The growing excitement around electric vehicles and home power storage is spilling over into the junior resources sector, with numerous players joining the hunt for lithium — the key ingredient in the new-generation batteries that are changing the way the world looks at energy.
While momentum has been building in the lithium space for some time amid the hype around Tesla, electric vehicles and other emerging lithium-ion battery applications, the value of the commodity has only recently started to surge.
Lithium carbonate prices have more than doubled in the past few months, climbing from $US7700 a tonne to more than $US16,000 a tonne. The surge comes despite the continued weakness in oil prices, which led some to question whether suddenly cheaper fuel could slow the rollout of electric vehicles.
Trevor Pike, who as executive director of equity sales at Canaccord Genuity has long been keeping a close eye on the lithium space, attributes the momentum to the Paris climate conference and resultant pledge by world governments to tackle emissions.
Mr Pike, who has been closely involved with Orocobre, Australia’s biggest lithium play, for several years, believes investors still haven’t woken up to the battery-led revolution taking place in the way the world stores and uses energy
“The market is underestimating that this will be an evolutionary change in energy, and they’re underestimating the demand you’re going to see from electric vehicles, from electric buses, from battery storage,” he told The Australian.
“This is like moving into mobile phones 20 years ago.”
While Mr Pike is a firm believer in the macro trend behind lithium, he also warns that investors need to be wary about the likely supply-side response to the rise in demand.
Lithium occurs in two key forms: in brine and in a hard rock called spodumene. Brine deposits, such as that being mined by Orocobre at its Olaroz project in Argentina, generally have long lives and low operating costs but take years and huge amounts of money to develop. Spodumene deposits can be brought into production relatively quickly and cheaply, but generally have higher production costs than brine operations.

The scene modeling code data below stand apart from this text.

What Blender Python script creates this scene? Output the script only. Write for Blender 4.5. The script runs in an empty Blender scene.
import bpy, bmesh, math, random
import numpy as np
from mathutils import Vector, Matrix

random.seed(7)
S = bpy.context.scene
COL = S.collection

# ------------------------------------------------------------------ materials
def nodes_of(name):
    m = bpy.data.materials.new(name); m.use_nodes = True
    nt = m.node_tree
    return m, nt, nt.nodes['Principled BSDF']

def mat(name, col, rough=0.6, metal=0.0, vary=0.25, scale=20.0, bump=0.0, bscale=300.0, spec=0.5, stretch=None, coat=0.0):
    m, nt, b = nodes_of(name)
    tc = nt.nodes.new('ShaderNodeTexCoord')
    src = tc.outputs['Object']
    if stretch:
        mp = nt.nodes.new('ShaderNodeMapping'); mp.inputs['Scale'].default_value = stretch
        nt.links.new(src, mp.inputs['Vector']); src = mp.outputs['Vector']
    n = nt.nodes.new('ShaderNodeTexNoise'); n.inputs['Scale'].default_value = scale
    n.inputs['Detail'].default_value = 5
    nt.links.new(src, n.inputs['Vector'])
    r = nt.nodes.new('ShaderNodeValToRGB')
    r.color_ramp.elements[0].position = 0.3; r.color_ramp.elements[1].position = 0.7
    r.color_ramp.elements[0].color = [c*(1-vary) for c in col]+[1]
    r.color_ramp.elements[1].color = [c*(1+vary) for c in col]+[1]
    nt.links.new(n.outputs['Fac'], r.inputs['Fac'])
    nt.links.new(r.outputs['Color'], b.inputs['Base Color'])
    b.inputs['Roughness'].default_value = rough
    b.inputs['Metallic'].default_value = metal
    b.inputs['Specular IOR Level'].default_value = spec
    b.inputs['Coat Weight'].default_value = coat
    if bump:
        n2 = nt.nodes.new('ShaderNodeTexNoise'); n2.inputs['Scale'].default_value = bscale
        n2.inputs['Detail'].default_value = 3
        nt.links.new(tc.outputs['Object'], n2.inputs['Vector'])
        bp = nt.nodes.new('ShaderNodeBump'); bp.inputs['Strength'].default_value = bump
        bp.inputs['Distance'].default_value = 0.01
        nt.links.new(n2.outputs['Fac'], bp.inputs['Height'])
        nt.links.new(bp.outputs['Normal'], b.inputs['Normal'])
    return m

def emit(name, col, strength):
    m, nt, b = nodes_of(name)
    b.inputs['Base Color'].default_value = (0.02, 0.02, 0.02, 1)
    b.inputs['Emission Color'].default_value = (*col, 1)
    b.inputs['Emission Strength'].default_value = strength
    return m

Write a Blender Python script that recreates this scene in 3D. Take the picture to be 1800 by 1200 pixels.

Mr Pike believes the long lead times for those brine projects means there is a two-year window for spodumene players to get to market and join Orocobre in profiting from the lithium supply squeeze.
Locally listed players General Mining and Galaxy Resources are tracking for first production from their Mt Cattlin spodumene joint venture by the end of next month, while Neometals’s Mt Marion joint venture with Mineral Resources and Chinese lithium group Ganfeng is expected to start by the middle of the year.
“That’s why we’re backing Orocobre, we’re backing General Mining, we’re backing Galaxy, and that’s why Neometals will be fine,” Mr Pikesays.
“All the guys who are coming on in the next two years are coming on in a window where they will be the only new sources of supply. After that, if everyone gets moving, there will be a lot of supply from 2018 onwards.”
That note of caution is awkward news not only for the numerous junior explorers who have sniffed the opportunity and moved into lithium exploration in recent months, but also for the likes of Pilbara Minerals, which enjoyed a strong uptick last year on the back of the lithium momentum.
Pilbara has defined what it says is one of the world’s biggest new spodumene deposits at its Pilgangoora project east of Port Hedland in Western Australia. The resource base defined to date is twice the size of Mt Marion and Mt Cattlin combined, helping drive its surge from 3.5c to 35c a share over the past year.
But it is further away from production than its smaller rivals. A definitive feasibility study is due by the middle of this year, and analysts aren’t forecasting for Pilgangoora to hit its straps until 2018.
Pilbara executive director Neil Biddle is unperturbed by the talk of a lithium supply surge by the time Pilgangoora gets into production. Instead, he says, the scale of the project will allow it to weather any fluctuation in markets.
“The whole point for us is to be the lowest-cost producer we can be. That scale will do that. We will be right at the bottom end of operating costs and ahead of any other up and coming lithium producers,” he told The Australian.
“At some point the market will go into oversupply — we don’t know when that will be, but we’ve seen it happen in the iron ore industry — and only the lowest-cost producers survive.” Over at Neometals, the company has taken a series of steps to de-risk its exposure. Its partners in Mt Marion are covering its share of the mine’s construction costs, while it has also picked up a cash pile of about $70m through decisions by Ganfeng to the exercise options over portions of Neometals’s stake in the project.
Neometals now owns a 26.9 per cent stake in Mt Marion and could fall further if remaining options are also exercised.